A year of warming relations between North and South Korea has raised the prospects of closer ties, if not some form of unification for the still-warring neighbors far in the future, but it might not be obvious in a typical South Korean classroom.
“I really don’t know anything,” 17-year-old student Roh Ha-na said. “It’s like only twice a year that the school teaches about unification and national security, and about North Korean life ... but I just let most of it go in one ear and out the other.”
This year’s inter-Korean detente has highlighted what many observers see as a lack of knowledge among South Koreans about their neighbor, prompting government efforts to revamp the way South Koreans learn about North Korea and unification.
Baek Jun-kee, the head of South Korea’s Institute for Unification Education, said current education methods have failed to show young South Koreans the importance of a nuanced understanding of North Korea, its people and leader Kim Jong-un.
“If we don’t approach the issue in a rational manner or show how the issue affects [students’] personal lives in middle school or high school, it will be difficult to keep their attention,” Baek told reporters in an interview.
The education shortcomings are contributing to a shortage of North Korea experts across public and private institutions at a time when increased cultural and governmental exchanges between the two Koreas make them all the more important, analysts said.
“Every regional government has rolled out plans for inter-Korean exchange, but they don’t have any experts, no knowledge, no networks,” said Hong Min, a research fellow at the Korea Institute for National Unification. “When the heads of South Korean conglomerates went along to the September Pyongyang summit, most of them didn’t have an in-house North Korea expert to brief the chief.”
After facing criticism at a parliamentary hearing earlier this month over funding cuts to education programs, South Korean Minister of Unification Cho Myoung-gyon told lawmakers that creating a new curriculum on unification was “crucial and urgent.”

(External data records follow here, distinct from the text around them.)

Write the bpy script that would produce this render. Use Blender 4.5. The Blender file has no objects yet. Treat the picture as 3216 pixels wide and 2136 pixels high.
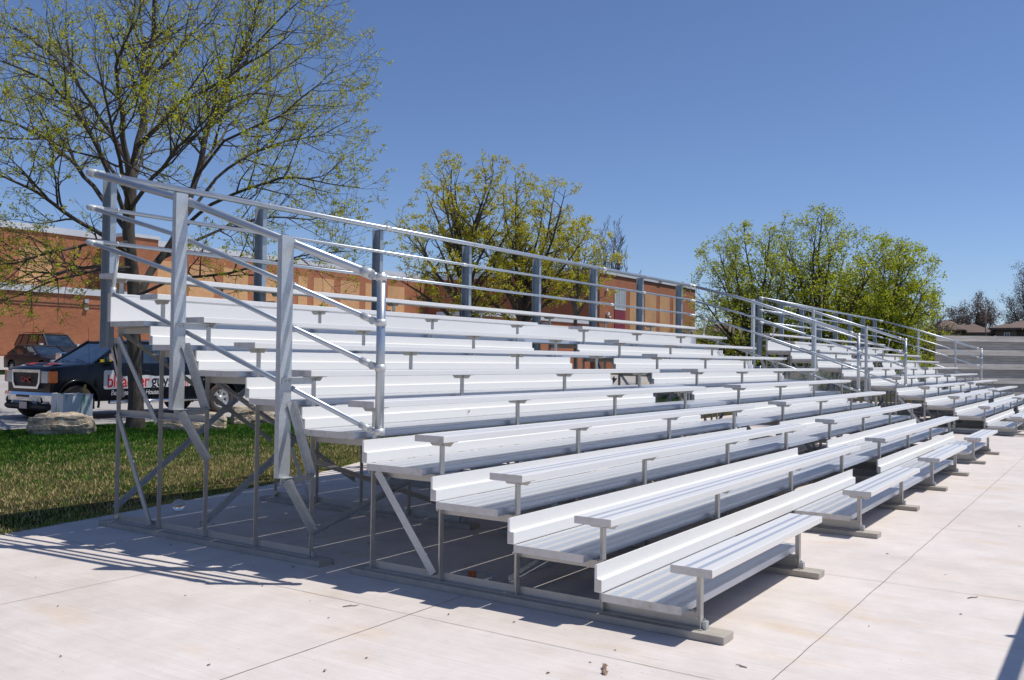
import bpy, math, random
import numpy as np
from mathutils import Vector, Matrix, noise
random.seed(7); np.random.seed(7)
S = bpy.context.scene
COL = S.collection
R = math.radians

SUN_E, SKY_E, EXPO = 3.75, .098, .10
SKY_AIR, SKY_DUST, SKY_OZ, SKY_TINT = .85, .2, 5.0, (.99, .985, 1.09, 1)

# ------------------------------------------------------------------ helpers
def tag(o, label=None, cat=None, group=None, kind=None):
    if label: o['label'] = label
    if cat: o['category'] = cat
    if group: o['group'] = group
    if kind: o['kind'] = kind
    return o

def empty(name, loc=(0, 0, 0), rz=0, label=None, cat=None, group=None):
    o = bpy.data.objects.new(name, None); COL.objects.link(o)
    o.location = loc; o.rotation_euler.z = rz; o.empty_display_size = .2
    return tag(o, label, cat, group)

class MB:
    def __init__(s): s.v = []; s.f = []; s.m = []; s.sm = []
    def add(s, vs, fs, mi=0, smooth=False):
        b = len(s.v); s.v += [tuple(p) for p in vs]
        for f in fs: s.f.append(tuple(i + b for i in f)); s.m.append(mi); s.sm.append(smooth)
        return s
    def box(s, x0, x1, y0, y1, z0, z1, mi=0):
        return s.add([(x0,y0,z0),(x1,y0,z0),(x1,y1,z0),(x0,y1,z0),(x0,y0,z1),(x1,y0,z1),(x1,y1,z1),(x0,y1,z1)],
                     [(0,3,2,1),(4,5,6,7),(0,1,5,4),(1,2,6,5),(2,3,7,6),(3,0,4,7)], mi)
    def bbox(s, x0, x1, y0, y1, z0, z1, b=.01, mi=0):
        # chamfered box
        vs = []; 
        for z, k in ((z0, b), (z0+b, 0), (z1-b, 0), (z1, b)):
            vs += [(x0+k,y0+b,z),(x0+b if not k else x0+k+0,y0+k,z)] if False else []
            q = [(x0+b+k,y0+k),(x1-b-k,y0+k),(x1-k,y0+b+k),(x1-k,y1-b-k),(x1-b-k,y1-k),(x0+b+k,y1-k),(x0+k,y1-b-k),(x0+k,y0+b+k)]
            vs += [(a, c, z) for a, c in q]
        fs = [tuple(range(7, -1, -1)), tuple(range(24, 32))]
        for j in range(3):
            for i in range(8): fs.append((j*8+i, j*8+(i+1) % 8, (j+1)*8+(i+1) % 8, (j+1)*8+i))
        return s.add(vs, fs, mi)
    def beam(s, p, q, w, h, up=(0, 0, 1), mi=0):
        p, q = Vector(p), Vector(q); d = (q-p).normalized(); u = Vector(up)
        a = d.cross(u)
        if a.length < 1e-4: a = d.cross(Vector((1, 0, 0)))
        a.normalize(); b = a.cross(d).normalized(); a = a*w/2; b = b*h/2
        return s.add([p-a-b, p+a-b, p+a+b, p-a+b, q-a-b, q+a-b, q+a+b, q-a+b],
                     [(0,3,2,1),(4,5,6,7),(0,1,5,4),(1,2,6,5),(2,3,7,6),(3,0,4,7)][::1], mi)
    def angle(s, p, q, w, t=.005, up=(0, 0, 1), flip=1, mi=0):
        # L-section steel: one leg lies along 'side', the other stands up
        p, q = Vector(p), Vector(q); d = (q-p).normalized(); u = Vector(up)
        a = d.cross(u)
        if a.length < 1e-4: a = d.cross(Vector((1, 0, 0)))
        a.normalize(); b = a.cross(d).normalized(); a = a*flip
        prof = [(0,0),(w,0),(w,t),(t,t),(t,w),(0,w)]
        vs = [P + a*x + b*y for P in (p, q) for x, y in prof]
        n = 6
        fs = [tuple(range(n)), tuple(range(2*n-1, n-1, -1))] + [(i, i+n, (i+1) % n+n, (i+1) % n) for i in range(n)]
        return s.add(vs, fs, mi)
    def tube(s, pts, r, n=10, cap=True, mi=0, smooth=True):
        P = [Vector(p) for p in pts]; rs = r if isinstance(r, (list, tuple)) else [r]*len(P)
        ref = Vector((0, 0, 1)); vs = []; fs = []
        d0 = (P[1]-P[0]).normalized()
        if abs(d0.z) > .9: ref = Vector((1, 0, 0))
        a = d0.cross(ref).normalized()
        for i, p in enumerate(P):
            if i == 0: d = (P[1]-P[0]).normalized()
            elif i == len(P)-1: d = (P[i]-P[i-1]).normalized()
            else: d = ((P[i+1]-P[i]).normalized() + (P[i]-P[i-1]).normalized()).normalized()
            a = (a - d*a.dot(d)).normalized(); b = d.cross(a)
            for k in range(n):
                t = 2*math.pi*k/n; vs.append(p + (a*math.cos(t)+b*math.sin(t))*rs[i])
        for i in range(len(P)-1):
            for k in range(n): fs.append((i*n+k, i*n+(k+1) % n, (i+1)*n+(k+1) % n, (i+1)*n+k))
        s.add(vs, fs, mi, smooth)
        if cap: s.add([], []); b = len(s.v)-len(vs); s.f += [tuple(b+k for k in range(n-1, -1, -1)), tuple(b+(len(P)-1)*n+k for k in range(n))]; s.m += [mi, mi]; s.sm += [False, False]
        return s
    def extrude(s, prof, axis, a0, a1, mi=0, smooth=False):
        # prof: polygon in the two other axes, counter-clockwise; axis 'x','y','z'
        n = len(prof)
        def mk(u, v, a): return {'x': (a, u, v), 'y': (u, a, v), 'z': (u, v, a)}[axis]
        vs = [mk(u, v, a) for a in (a0, a1) for u, v in prof]
        fs = [tuple(range(n-1, -1, -1)), tuple(range(n, 2*n))] + [(i, (i+1) % n, (i+1) % n+n, i+n) for i in range(n)]
        return s.add(vs, fs, mi, smooth)
    def lathe(s, c, prof, axis='y', n=24, mi=0, smooth=True):
        # prof list of (radius, offset along axis)
        vs = []
        for r, o in prof:
            for k in range(n):
                t = 2*math.pi*k/n; u, w = r*math.cos(t), r*math.sin(t)
                vs.append({'y': (c[0]+u, c[1]+o, c[2]+w), 'x': (c[0]+o, c[1]+u, c[2]+w), 'z': (c[0]+u, c[1]+w, c[2]+o)}[axis])
        fs = [(i*n+k, i*n+(k+1) % n, (i+1)*n+(k+1) % n, (i+1)*n+k) for i in range(len(prof)-1) for k in range(n)]
        return s.add(vs, fs, mi, smooth)
    def build(s, name, mats, parent=None):
        me = bpy.data.meshes.new(name); me.from_pydata(s.v, [], s.f)
        if not isinstance(mats, (list, tuple)): mats = [mats]
        for m in mats: me.materials.append(m)
        me.polygons.foreach_set('material_index', s.m)
        me.polygons.foreach_set('use_smooth', s.sm)
        import bmesh
        bm = bmesh.new(); bm.from_mesh(me); bmesh.ops.recalc_face_normals(bm, faces=bm.faces); bm.to_mesh(me); bm.free()
        me.update()
        o = bpy.data.objects.new(name, me); COL.objects.link(o)
        if parent is not None: o.parent = parent
        return o

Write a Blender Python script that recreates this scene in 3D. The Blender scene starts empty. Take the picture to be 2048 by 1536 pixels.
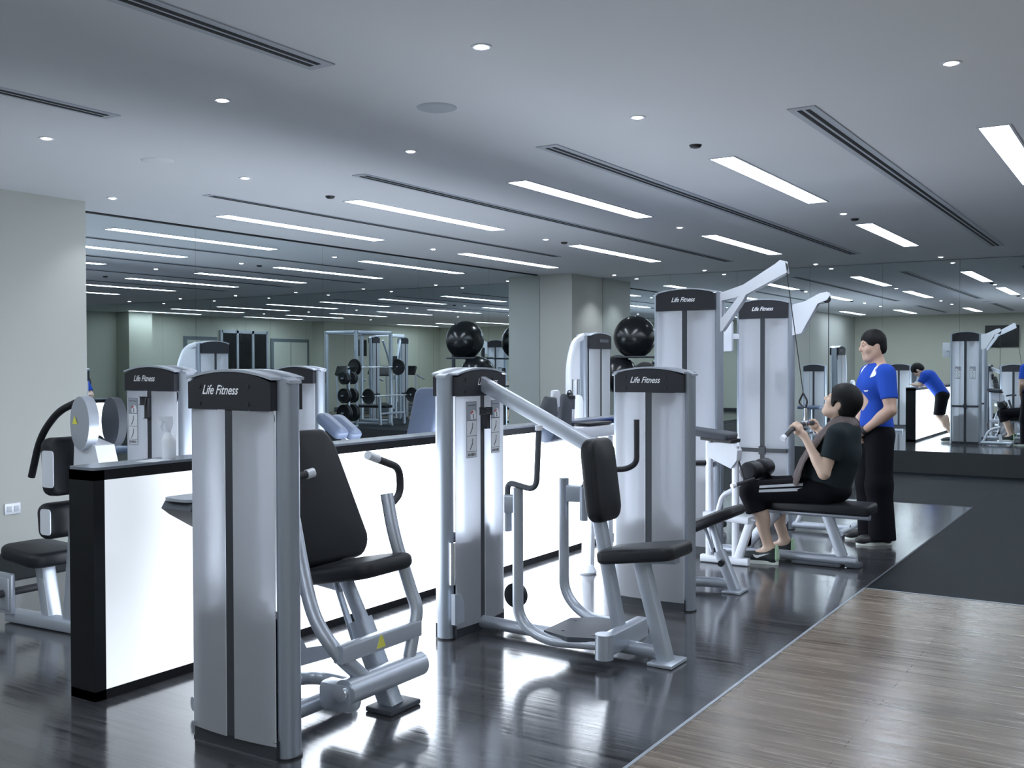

Cut off from the North for 70 years and still technically at war after the Korean War ended in a truce, not a peace treaty, many South Koreans have come to see unification as an increasingly distant and unrealistic goal.
Surveys have shown that younger South Koreans are particularly ignorant or apathetic about their northern neighbors, seeing them as a troublesome distraction from the more pressing concerns of work or school.
Interviews with 17 high-school students revealed most had never heard of the “parallel progress” policy key to North Korean affairs this decade.
Most did not know about the growth of private markets that has transformed many areas of North Korea’s economy.
“I’ve never heard about these North Korean issues in school, aside from learning about the Korean War in history class,” said Moon So-in, a 17-year-old student at Sunil Girls’ High School. “My friends don’t seem very interested, since we are so used to being a divided country.”
Education in South Korea is focused on competing for college entrance, culminating in high-pressure nationwide exams in the last year of high school, on which students stake their futures.
North Korea is “not on the test,” students and teachers said, and is therefore seen as a “waste of precious time,” high-school teacher Choi Ki-bok said.
Generally, North Korea is addressed in a single chapter once a year in fourth and sixth grades, briefly in middle school and once in high school, two teachers said.
In higher education, meanwhile, five out of six North Korean studies departments at South Korean universities have been shut down or changed into other programs in the past few years, in part because of a lack of applicants.
In North Korea, the South appears to be discussed more often in schools. As well as propaganda, North Korean defectors have said they were taught minute details about the South.
“I was taught South Korean geography down to what minerals and grains are produced in each region, history that happened on South Korean soil,” said Park Na-ri, a North Korean defector educator who taught Korean and literature in Pyongyang and now teaches defector children in Seoul.
“I was shocked to find South Koreans know much less about where anything in North Korea is,” she said, adding that ignorance can lead to a lack of empathy for North Koreans.
Five South Korean educators interviewed by reporters said teachers do not feel equipped to navigate the thorny issue of North Korea, which in the words of one high-school teacher is “an enemy, a long-lost brother and a separate country sharing a border, depending on who you ask.”
The Institute for Unification Education, which oversees all lower education on North Korea, said it is setting up the first-ever year-long training programs for teachers to learn how to teach North Korea.
That would include a shift away from rote teaching on unification as a given to a more flexible approach focused more on the goal of peace and designed to spark discussions among students.
This year, the 91-page Unification Education Guidelines was cut down to 48 pages and renamed Unification and Peace Education, Directions and Viewpoints, mirroring South Korean President Moon Jae-in’s argument that reaching peace with the North is a more pressing and realistic goal than full unification.